Attualità

Giustizia, dolore e vendetta: la tragedia di un padre e l’eterna domanda sul senso della pena

La vendetta non è giustizia, ma la conseguenza amara di un dolore ignorato

di Anna Tortora -


Giustizia, dolore e vendetta. A Rocca di Papa, in provincia di Roma, Guglielmo Palozzi ha aspettato che l’assassino del figlio uscisse per strada e gli ha sparato, uccidendolo. Una vendetta consumata a distanza di anni, dopo che il figlio era stato ucciso per 25 euro. Questa tragica vicenda ci spinge a riflettere: cosa accade quando la giustizia non è percepita come giusta? Può il dolore essere misura della pena? Può la vendetta essere considerata una risposta “umana”, seppur sbagliata?

Due autorevoli voci si confrontano su questo tema: l’avvocato Giandomenico Caiazza, ex presidente dell’Unione camere penali, e Luigi Bobbio, magistrato ed ex senatore.

La giustizia non si misura col dolore

Caiazza afferma:“La vicenda drammatica di un padre che uccide, ad anni di distanza, la persona ad oggi riconosciuta come l’assassino di suo figlio, suggerisce una sola riflessione plausibile: il dolore della persona offesa non può mai essere unità di misura della giustezza di una sentenza. Se ti ammazzano un figlio, il tuo dolore non cambia se l’omicidio fu volontario, colposo o preterintenzionale. Ma un processo penale giusto dovrà invece accertare esattamente questo, e la pena inflitta dovrà essere proporzionata alla natura del fatto accertato, non al dolore – comunque inestinguibile – dei familiari della vittima”.

Questa distinzione tra diritto e vendetta è fondamentale per garantire la civiltà e la razionalità del sistema penale.
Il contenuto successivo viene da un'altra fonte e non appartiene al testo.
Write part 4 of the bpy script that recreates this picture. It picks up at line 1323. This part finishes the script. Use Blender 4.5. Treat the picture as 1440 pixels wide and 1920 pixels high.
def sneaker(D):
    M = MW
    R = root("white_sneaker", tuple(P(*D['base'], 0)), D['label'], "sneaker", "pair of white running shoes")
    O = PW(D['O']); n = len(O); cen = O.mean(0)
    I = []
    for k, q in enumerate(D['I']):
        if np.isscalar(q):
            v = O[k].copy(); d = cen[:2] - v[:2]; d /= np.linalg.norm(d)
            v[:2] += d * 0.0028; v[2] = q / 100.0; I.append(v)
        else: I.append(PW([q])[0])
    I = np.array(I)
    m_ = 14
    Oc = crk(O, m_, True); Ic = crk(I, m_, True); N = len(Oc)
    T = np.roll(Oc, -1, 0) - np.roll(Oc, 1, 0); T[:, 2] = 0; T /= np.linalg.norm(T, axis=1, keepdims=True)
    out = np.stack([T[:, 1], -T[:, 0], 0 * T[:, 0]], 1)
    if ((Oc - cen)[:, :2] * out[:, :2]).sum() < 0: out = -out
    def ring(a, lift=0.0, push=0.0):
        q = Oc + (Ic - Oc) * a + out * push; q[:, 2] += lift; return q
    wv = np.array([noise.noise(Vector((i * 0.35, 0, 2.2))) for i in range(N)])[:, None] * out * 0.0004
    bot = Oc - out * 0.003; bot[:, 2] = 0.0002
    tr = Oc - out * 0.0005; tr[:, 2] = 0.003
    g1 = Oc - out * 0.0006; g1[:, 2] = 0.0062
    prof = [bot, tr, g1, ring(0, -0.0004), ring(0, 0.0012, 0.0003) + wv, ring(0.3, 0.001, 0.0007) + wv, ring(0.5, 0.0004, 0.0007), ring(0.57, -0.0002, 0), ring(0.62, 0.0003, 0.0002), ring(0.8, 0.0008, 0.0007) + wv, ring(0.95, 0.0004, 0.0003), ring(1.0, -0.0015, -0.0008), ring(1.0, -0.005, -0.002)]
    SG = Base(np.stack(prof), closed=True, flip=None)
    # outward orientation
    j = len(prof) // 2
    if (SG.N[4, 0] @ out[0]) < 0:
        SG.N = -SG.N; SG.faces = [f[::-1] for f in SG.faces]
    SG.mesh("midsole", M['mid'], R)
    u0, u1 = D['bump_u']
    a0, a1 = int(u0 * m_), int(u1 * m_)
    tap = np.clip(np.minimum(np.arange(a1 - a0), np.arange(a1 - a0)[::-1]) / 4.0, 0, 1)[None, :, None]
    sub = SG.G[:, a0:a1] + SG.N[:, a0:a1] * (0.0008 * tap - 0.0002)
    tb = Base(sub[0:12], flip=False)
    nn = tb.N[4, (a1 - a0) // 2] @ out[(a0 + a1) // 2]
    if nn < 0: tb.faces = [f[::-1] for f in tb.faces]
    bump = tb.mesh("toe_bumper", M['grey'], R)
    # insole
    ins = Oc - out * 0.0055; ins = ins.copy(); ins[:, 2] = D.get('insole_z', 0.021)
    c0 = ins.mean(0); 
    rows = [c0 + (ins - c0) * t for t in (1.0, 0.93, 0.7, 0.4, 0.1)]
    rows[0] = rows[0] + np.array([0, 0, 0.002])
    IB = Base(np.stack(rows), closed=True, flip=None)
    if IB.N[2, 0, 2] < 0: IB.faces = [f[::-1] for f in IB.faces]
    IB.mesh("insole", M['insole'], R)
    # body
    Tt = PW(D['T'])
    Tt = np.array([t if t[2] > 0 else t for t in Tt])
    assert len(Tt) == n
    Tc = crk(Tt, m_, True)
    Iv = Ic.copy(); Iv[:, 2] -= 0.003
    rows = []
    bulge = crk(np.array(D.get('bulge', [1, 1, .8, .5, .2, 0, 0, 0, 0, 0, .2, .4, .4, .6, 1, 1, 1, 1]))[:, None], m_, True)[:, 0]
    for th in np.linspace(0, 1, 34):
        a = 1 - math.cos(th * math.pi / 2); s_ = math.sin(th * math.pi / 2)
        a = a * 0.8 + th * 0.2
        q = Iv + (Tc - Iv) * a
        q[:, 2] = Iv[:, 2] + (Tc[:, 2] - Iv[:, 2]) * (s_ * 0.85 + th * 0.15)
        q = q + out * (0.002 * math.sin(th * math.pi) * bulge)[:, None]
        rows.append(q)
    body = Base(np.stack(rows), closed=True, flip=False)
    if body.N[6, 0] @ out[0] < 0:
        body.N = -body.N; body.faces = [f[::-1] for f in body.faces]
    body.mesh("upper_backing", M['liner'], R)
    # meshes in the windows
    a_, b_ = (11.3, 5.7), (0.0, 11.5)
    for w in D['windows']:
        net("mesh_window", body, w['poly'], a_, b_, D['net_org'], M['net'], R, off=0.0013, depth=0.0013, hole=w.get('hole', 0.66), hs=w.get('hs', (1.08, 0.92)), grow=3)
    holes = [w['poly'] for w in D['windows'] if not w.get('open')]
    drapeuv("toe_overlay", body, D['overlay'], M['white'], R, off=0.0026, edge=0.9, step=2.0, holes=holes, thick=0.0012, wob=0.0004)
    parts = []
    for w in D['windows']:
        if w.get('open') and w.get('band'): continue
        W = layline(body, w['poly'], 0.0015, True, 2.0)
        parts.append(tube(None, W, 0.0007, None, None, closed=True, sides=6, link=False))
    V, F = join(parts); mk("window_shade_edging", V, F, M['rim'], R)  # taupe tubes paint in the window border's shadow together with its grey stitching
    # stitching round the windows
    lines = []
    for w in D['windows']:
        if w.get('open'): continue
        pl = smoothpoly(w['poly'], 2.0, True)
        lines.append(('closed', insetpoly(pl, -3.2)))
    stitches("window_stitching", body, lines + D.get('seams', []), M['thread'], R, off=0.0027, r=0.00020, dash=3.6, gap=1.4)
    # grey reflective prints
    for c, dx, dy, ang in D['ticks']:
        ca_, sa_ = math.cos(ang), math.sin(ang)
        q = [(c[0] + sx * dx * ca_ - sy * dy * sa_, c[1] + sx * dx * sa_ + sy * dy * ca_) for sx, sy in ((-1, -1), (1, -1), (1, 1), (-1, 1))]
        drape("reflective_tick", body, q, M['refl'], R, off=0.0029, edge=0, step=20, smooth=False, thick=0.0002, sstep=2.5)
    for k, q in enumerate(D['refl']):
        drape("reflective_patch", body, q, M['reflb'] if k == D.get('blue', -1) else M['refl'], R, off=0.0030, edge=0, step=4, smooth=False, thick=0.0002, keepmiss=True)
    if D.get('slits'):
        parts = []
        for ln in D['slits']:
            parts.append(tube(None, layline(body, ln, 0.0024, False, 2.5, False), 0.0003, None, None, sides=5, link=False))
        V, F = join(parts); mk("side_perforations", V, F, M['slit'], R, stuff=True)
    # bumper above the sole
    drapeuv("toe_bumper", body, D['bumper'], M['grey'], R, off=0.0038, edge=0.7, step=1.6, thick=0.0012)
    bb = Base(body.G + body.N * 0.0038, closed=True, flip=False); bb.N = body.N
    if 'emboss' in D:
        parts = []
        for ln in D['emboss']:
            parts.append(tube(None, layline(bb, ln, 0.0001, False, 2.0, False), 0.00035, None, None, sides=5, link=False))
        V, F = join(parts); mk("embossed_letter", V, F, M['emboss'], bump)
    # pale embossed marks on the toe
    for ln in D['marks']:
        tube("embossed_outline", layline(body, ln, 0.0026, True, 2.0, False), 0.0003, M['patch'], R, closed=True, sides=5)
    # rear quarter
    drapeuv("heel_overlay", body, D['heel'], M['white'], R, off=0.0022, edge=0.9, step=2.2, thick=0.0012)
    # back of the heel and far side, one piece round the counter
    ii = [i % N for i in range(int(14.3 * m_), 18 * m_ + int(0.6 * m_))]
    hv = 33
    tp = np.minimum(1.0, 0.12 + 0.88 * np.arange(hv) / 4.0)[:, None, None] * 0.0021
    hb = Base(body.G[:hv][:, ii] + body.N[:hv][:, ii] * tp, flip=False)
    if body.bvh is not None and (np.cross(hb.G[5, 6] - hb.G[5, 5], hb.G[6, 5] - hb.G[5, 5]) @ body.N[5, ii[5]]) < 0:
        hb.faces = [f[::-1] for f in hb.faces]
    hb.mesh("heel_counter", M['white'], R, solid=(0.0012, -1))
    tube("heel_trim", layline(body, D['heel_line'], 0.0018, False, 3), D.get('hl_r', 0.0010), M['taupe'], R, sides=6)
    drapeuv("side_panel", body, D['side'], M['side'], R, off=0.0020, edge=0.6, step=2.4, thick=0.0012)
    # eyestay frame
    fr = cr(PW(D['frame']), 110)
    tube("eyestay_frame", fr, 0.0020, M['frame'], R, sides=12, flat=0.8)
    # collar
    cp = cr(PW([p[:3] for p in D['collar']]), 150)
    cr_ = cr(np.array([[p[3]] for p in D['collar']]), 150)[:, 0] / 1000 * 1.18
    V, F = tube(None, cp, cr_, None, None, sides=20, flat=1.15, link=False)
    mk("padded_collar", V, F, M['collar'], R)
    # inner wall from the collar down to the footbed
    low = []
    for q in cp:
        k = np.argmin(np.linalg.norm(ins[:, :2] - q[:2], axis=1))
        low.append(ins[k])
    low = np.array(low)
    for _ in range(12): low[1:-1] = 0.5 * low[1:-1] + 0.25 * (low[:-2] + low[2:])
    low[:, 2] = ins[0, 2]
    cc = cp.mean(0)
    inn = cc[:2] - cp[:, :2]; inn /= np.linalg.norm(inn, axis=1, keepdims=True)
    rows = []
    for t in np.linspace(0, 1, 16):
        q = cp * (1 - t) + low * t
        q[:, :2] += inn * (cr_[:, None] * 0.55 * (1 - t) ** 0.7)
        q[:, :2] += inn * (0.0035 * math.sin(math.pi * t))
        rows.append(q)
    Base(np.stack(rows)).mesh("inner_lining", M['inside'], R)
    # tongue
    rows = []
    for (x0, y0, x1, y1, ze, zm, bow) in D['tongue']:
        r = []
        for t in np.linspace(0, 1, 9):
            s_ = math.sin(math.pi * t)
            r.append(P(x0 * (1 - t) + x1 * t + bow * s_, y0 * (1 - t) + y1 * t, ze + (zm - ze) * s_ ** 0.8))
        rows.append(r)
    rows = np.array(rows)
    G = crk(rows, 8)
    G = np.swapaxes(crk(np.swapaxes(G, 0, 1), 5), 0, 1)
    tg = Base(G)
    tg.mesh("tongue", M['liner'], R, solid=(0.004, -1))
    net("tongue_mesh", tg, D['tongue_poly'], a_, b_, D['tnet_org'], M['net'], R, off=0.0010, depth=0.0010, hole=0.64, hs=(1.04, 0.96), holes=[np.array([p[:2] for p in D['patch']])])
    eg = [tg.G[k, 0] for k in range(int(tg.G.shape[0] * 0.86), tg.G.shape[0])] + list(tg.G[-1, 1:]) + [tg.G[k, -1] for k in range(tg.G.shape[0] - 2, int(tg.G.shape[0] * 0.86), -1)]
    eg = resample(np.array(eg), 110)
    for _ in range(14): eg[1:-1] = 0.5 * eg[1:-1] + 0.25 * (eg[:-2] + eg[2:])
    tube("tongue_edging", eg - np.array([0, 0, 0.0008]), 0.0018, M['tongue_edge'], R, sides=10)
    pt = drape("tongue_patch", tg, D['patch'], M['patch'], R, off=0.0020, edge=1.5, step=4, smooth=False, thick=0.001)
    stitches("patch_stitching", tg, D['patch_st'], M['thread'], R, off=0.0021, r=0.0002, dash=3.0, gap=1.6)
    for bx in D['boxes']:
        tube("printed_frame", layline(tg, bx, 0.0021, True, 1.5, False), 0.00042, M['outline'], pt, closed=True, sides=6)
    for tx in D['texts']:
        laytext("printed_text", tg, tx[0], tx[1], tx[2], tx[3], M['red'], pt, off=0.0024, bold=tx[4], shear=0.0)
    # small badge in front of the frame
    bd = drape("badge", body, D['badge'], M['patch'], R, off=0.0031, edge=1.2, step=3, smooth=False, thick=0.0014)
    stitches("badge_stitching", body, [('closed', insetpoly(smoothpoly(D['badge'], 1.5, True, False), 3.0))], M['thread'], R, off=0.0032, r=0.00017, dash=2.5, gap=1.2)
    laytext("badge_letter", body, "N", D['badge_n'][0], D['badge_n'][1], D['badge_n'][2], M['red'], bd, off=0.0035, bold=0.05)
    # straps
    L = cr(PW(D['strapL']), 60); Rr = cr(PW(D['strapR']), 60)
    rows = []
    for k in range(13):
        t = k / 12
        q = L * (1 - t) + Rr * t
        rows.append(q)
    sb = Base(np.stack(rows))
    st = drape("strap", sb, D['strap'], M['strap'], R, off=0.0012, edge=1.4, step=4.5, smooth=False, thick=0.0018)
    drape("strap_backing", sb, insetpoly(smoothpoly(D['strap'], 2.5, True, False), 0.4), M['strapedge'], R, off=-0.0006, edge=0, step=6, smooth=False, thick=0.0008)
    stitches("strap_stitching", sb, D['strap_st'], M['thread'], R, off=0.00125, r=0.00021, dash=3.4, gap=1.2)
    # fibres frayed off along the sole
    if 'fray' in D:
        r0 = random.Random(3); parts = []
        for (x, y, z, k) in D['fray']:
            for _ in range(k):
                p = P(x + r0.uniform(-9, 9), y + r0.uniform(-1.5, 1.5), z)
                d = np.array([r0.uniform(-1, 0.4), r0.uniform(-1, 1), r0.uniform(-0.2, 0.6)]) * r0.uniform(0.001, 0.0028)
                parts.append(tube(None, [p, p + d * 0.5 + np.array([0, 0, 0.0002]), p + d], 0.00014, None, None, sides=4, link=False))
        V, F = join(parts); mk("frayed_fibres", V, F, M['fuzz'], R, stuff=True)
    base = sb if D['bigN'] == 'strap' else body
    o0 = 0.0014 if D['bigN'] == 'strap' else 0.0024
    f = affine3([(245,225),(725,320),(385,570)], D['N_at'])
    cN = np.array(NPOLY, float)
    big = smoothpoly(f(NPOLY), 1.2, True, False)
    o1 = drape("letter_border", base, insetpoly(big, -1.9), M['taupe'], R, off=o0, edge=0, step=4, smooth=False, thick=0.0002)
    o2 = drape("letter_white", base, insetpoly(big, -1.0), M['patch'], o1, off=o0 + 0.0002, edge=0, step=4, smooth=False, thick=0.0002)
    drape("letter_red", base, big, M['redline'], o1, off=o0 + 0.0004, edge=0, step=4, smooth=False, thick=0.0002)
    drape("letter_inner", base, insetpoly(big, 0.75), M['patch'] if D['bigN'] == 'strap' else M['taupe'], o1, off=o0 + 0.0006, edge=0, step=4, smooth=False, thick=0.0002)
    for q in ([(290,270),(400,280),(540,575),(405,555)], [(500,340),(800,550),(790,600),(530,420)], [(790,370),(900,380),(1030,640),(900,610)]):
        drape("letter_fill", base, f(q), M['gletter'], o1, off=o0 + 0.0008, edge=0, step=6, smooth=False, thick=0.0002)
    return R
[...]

Quando lo Stato fallisce, nasce la vendetta

Bobbio interpreta la vicenda come conseguenza di un fallimento istituzionale. “Una giustizia che non dà risposte ai cittadini chiama la vendetta. Il Privato può essere migliore del Pubblico. Un Pubblico inadeguato e inefficiente ha fatto di un padre un assassino e una vittima al contempo”, spiega. Quando lo Stato abdica al suo ruolo, il privato si sente legittimato a farsi giustizia da sé.

Due verità in tensione

Le posizioni non si escludono: da un lato la difesa del rigore giuridico, dall’altro la denuncia di un sistema che perde credibilità. Entrambe riconoscono che la vendetta nasce dove la giustizia non arriva.

Una giustizia forte è una giustizia presente

La tragedia di Rocca di Papa mostra come il confine tra vittima e carnefice possa spezzarsi. La vendetta non è giustizia, ma la conseguenza amara di un dolore ignorato.
Solo una giustizia presente, equa e umana può impedire che la disperazione si trasformi in crimine. Bisogna prendersi cura anche delle ferite invisibili, perché la vera sfida non è solo punire, ma dare senso. E non lasciare che il vuoto della giustizia diventi spazio per la vendetta.